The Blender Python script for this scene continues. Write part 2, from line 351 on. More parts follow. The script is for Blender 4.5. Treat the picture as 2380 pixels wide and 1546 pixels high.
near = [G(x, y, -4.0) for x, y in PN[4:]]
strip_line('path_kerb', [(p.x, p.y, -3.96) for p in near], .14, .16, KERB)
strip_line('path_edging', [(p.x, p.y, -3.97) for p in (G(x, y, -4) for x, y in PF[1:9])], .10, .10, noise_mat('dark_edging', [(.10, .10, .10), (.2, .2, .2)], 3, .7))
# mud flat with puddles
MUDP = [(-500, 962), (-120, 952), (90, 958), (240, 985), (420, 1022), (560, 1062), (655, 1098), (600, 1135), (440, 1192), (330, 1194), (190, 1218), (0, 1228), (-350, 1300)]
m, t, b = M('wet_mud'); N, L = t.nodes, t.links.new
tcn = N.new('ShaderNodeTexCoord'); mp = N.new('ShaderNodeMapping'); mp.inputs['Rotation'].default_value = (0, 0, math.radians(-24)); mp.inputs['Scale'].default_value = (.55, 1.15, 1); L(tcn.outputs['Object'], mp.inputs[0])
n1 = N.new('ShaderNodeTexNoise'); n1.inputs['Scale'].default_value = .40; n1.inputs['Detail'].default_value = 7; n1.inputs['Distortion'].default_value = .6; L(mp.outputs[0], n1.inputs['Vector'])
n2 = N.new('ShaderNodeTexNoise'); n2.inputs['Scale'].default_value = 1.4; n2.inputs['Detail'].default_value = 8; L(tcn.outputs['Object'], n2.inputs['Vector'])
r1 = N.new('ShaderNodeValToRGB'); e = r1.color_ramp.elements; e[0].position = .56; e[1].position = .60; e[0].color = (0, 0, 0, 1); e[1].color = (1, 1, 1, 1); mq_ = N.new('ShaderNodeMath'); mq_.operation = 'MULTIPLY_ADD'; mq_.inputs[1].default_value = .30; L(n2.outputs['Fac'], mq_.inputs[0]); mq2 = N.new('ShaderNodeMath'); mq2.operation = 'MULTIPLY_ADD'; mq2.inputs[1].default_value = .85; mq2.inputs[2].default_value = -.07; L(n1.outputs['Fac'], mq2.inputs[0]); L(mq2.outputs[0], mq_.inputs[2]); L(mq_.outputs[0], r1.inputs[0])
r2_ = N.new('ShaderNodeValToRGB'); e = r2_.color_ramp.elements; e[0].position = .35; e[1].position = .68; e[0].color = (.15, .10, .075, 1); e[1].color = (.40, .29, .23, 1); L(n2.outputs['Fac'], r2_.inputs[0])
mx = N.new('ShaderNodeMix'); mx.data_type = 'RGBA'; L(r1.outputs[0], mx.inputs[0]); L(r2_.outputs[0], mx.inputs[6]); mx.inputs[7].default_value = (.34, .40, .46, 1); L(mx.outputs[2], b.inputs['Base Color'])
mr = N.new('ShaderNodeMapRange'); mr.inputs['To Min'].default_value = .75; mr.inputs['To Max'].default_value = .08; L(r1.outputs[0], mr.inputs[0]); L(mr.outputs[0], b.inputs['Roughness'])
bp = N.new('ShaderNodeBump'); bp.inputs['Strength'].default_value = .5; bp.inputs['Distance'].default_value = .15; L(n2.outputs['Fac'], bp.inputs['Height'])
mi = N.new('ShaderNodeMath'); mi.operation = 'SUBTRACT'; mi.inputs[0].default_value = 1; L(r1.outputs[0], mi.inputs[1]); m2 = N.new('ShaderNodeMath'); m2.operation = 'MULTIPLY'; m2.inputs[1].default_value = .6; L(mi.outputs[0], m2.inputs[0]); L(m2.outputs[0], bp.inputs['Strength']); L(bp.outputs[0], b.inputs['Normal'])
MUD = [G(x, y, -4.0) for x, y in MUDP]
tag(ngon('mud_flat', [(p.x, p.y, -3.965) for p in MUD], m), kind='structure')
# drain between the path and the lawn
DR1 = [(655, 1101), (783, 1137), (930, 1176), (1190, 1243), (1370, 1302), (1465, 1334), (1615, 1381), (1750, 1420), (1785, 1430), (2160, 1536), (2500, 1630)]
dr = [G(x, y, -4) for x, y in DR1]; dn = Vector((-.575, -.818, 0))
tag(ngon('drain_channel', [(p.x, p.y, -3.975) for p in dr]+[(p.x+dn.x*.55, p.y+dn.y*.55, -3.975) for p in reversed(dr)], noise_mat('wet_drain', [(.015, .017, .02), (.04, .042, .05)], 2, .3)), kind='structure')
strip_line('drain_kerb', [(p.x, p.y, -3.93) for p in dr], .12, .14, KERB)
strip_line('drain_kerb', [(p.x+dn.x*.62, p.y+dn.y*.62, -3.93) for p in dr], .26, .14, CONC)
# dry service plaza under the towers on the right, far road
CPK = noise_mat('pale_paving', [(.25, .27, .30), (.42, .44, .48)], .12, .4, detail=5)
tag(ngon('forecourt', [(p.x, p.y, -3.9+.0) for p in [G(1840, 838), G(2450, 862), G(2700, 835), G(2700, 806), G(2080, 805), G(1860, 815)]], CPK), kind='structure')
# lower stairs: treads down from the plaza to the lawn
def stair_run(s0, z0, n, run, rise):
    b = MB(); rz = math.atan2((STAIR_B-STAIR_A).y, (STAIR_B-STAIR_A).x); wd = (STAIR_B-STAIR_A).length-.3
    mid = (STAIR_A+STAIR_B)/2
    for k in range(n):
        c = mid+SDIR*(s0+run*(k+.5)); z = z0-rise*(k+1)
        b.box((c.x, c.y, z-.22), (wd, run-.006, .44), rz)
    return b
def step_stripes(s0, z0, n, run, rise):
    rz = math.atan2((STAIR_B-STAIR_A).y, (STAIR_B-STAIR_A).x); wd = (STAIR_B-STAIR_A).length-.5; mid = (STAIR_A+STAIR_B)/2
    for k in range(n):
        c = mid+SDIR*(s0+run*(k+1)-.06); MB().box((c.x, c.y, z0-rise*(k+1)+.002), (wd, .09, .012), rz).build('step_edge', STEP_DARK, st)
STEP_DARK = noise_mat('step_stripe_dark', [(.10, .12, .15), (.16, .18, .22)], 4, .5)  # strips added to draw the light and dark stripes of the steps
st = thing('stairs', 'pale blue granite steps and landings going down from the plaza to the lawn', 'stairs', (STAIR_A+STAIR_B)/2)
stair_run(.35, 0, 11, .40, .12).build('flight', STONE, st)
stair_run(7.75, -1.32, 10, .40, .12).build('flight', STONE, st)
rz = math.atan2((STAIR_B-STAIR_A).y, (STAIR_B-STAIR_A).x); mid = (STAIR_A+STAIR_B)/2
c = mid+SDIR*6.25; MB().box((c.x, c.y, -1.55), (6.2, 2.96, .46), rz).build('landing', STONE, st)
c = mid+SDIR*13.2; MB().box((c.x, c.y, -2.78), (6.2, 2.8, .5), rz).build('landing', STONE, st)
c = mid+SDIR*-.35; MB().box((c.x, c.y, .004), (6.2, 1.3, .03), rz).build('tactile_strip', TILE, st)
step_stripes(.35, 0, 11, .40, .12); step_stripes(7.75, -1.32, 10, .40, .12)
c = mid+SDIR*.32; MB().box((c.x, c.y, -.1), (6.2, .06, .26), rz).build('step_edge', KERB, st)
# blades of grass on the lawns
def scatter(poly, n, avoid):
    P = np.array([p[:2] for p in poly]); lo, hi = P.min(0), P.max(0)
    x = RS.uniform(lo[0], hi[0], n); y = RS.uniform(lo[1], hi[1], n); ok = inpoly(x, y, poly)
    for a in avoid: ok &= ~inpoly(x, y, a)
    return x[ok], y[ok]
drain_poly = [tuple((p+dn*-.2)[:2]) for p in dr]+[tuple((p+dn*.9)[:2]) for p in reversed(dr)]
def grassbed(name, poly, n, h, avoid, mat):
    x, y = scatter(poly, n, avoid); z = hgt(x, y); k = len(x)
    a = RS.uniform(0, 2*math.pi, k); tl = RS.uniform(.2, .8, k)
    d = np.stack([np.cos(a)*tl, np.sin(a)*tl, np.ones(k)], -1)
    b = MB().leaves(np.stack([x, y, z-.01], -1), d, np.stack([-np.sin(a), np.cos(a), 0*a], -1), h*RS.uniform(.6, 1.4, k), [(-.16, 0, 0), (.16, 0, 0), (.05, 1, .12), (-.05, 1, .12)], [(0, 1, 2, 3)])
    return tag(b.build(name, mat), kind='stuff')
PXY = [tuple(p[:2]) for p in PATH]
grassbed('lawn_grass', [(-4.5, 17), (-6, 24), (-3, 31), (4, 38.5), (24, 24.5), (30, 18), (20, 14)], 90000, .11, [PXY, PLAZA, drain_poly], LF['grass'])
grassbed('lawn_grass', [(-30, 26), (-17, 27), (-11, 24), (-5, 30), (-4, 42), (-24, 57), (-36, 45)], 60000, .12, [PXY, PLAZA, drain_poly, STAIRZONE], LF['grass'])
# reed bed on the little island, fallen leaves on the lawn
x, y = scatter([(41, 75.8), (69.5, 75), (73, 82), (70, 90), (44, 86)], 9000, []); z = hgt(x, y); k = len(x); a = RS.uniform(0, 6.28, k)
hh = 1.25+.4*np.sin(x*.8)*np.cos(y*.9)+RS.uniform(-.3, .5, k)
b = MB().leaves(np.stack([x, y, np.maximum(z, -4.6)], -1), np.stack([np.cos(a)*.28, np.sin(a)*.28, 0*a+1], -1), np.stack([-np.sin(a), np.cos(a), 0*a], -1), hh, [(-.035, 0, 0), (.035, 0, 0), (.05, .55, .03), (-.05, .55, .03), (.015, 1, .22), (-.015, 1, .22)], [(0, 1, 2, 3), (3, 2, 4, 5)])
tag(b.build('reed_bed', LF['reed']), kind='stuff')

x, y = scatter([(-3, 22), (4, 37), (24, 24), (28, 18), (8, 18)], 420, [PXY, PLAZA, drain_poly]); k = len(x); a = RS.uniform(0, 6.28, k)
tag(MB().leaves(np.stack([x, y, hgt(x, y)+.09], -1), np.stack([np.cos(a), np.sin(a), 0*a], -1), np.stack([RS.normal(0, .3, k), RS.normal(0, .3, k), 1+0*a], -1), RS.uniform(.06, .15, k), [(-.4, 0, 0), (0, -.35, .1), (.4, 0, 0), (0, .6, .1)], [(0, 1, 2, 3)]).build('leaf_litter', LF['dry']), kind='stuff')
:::
What you have to do: Scan the material for lines with the word "from", and copy each line you find.

Problem solution:
The Blender Python script for this scene continues. Write part 2, from line 351 on. More parts follow. The script is for Blender 4.5. Treat the picture as 2380 pixels wide and 1546 pixels high.
# lower stairs: treads down from the plaza to the lawn
st = thing('stairs', 'pale blue granite steps and landings going down from the plaza to the lawn', 'stairs', (STAIR_A+STAIR_B)/2)